Communications Protocols and Networking

• This project will require Client-side software development to create helper functions for easy modification of parameters on the Crazyflie Firmware

Tasks

• Creating packet framework in the Client to replicate the parameters packet protocol
• Programming helper functions to make it simple to modify parameters
  • Ex. Write Parameter Value: setParam(string "param_group.param_name", int set_value);
  • Ex.
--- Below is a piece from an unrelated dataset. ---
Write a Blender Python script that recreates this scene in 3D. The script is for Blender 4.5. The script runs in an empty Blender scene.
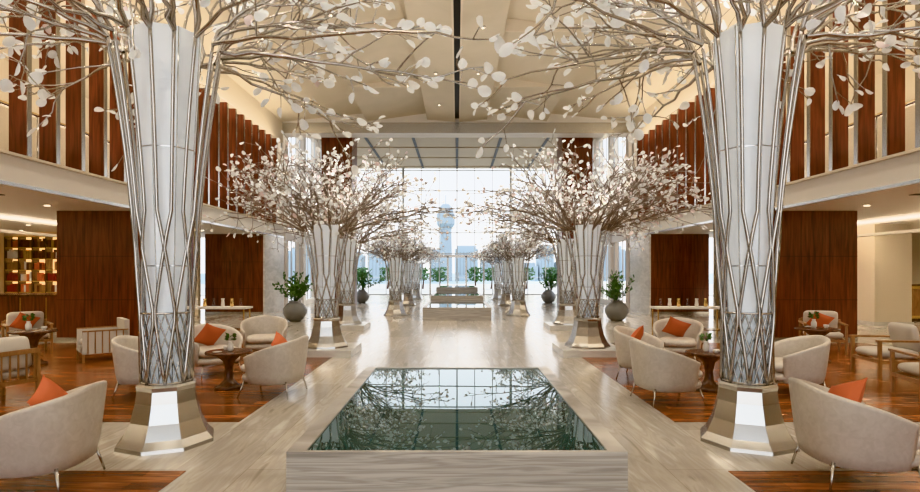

Read Parameter Value: readParam(string "param_group.param_name");

Benefits

• Won't have to re-flash Firmware every time we want to test a parameter change (Improves Firmware testing efficiency)
• Less Firmware modification if we can just write params during Client init.
• Potential Extension: Tuning Firmware PID constants

Threading Each USB Radio to speed up Computation

Focus Area

Computer Architecture and Parallelization

• This project will require/develop a good understanding of parallel processing and computer architecture.

Tasks

• Apply threading to each USB Radio individually
  • A single Radio will be assigned at most 3 Crazyflies, and each thread will handle the corresponding Callbacks for those Crazyflies (which includes control calculations, Radio communications, and logging for each Crazyflie)
• Troubleshoot any issues that come up with non-sequential program execution (shouldn't have problems)

Benefits

• Greatly reduces time required to complete a loop cycle (relative to number of Crazyflies in the Swarm)
  • Improves scalability of the Swarm since we don't need to worry about missing the Camera System new data timing deadline as the Swarm size increases
• Potential Extension: Increasing Swarm size to Camera System capacity limit.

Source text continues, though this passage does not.